The UCLA CHFE consists of 3500 sq. ft. of space in Engr. IV building. Its laboratories have served both internal and external users for their needs in nanofabrication back-end processing, printed circuit board (PCB) design and fabrication, and packaging of nanoscale devices and structures. In addition, the labs possess instrumentation for characterization, analysis, and probing of high-speed RF nanoelectronic and photonic devices. Operated by a senior engineer and 4 student helpers, CHFE labs support:
Simulation and Design. CHFE maintains software such ANSYS EM packages for high-frequency electromagnetic field simulation, Keysight Advanced Design System (ADS) for RF electronicsdesign, IC-CAP for DC and RF semiconductor device modeling, and Microwave Office for designing all types of RF and microwave circuits.
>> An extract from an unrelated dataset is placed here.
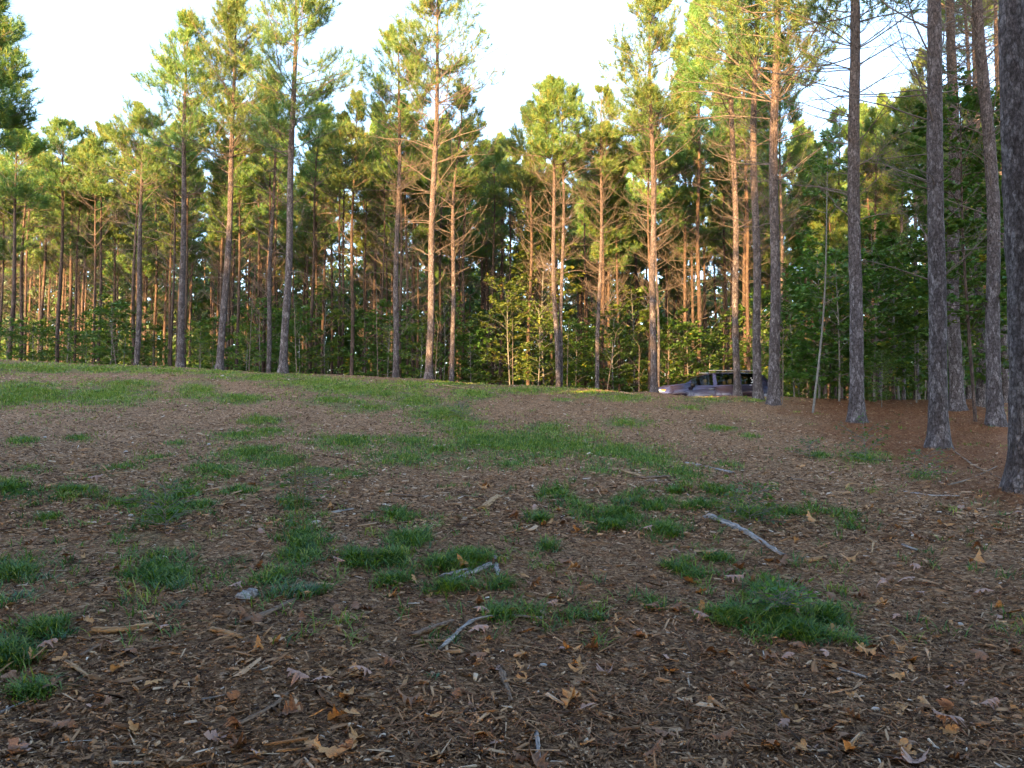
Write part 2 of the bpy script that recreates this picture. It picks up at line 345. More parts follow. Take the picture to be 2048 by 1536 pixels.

PCB Fabrication and Back-end Processing. CHFE has equipment including PCB mask plotter, PCB reflow oven, rework station, UV lithography tool, wet etching bench, LPKF milling machine, dicing saw (Disco DAD321), wire bonder (TPT HB16) and wedge bonder (Westbond) for wedge/ball wire bonding (wire/ribbon, Al/Au).
Characterization and Measurement. CHFE supports microwave and millimeter wave devices characterization with equipment such as Agilent N5247A PNA-X vector network analyzers measuring up to 67GHz w/o external mixers, up to 110 GHz with external mixers, Cascade SUMMIT 9300 RF probe station, synthesized sweepers, spectrum analyzers and oscilloscopes, Agilent 4145B /4156C/4280 semiconductor parametric analyzers, Micromanipulator 6000 probe station, complete set of waveguide components up to 110 GHz, and Load-pull fixture with automated tuners up to 18 GHz. CHFE also supports antenna measurements with (i) a spherical near-field antenna chamber with open-ended waveguide probes ranging from 1GHz to 26.5GHz,(ii) planar near-field antenna chamber that is capable of performing high frequency measurements from 26 to 67 GHz w/o external mixers, up to 100 GHz with external mixers, and (iii) automated software performing near-field to far-field transformation.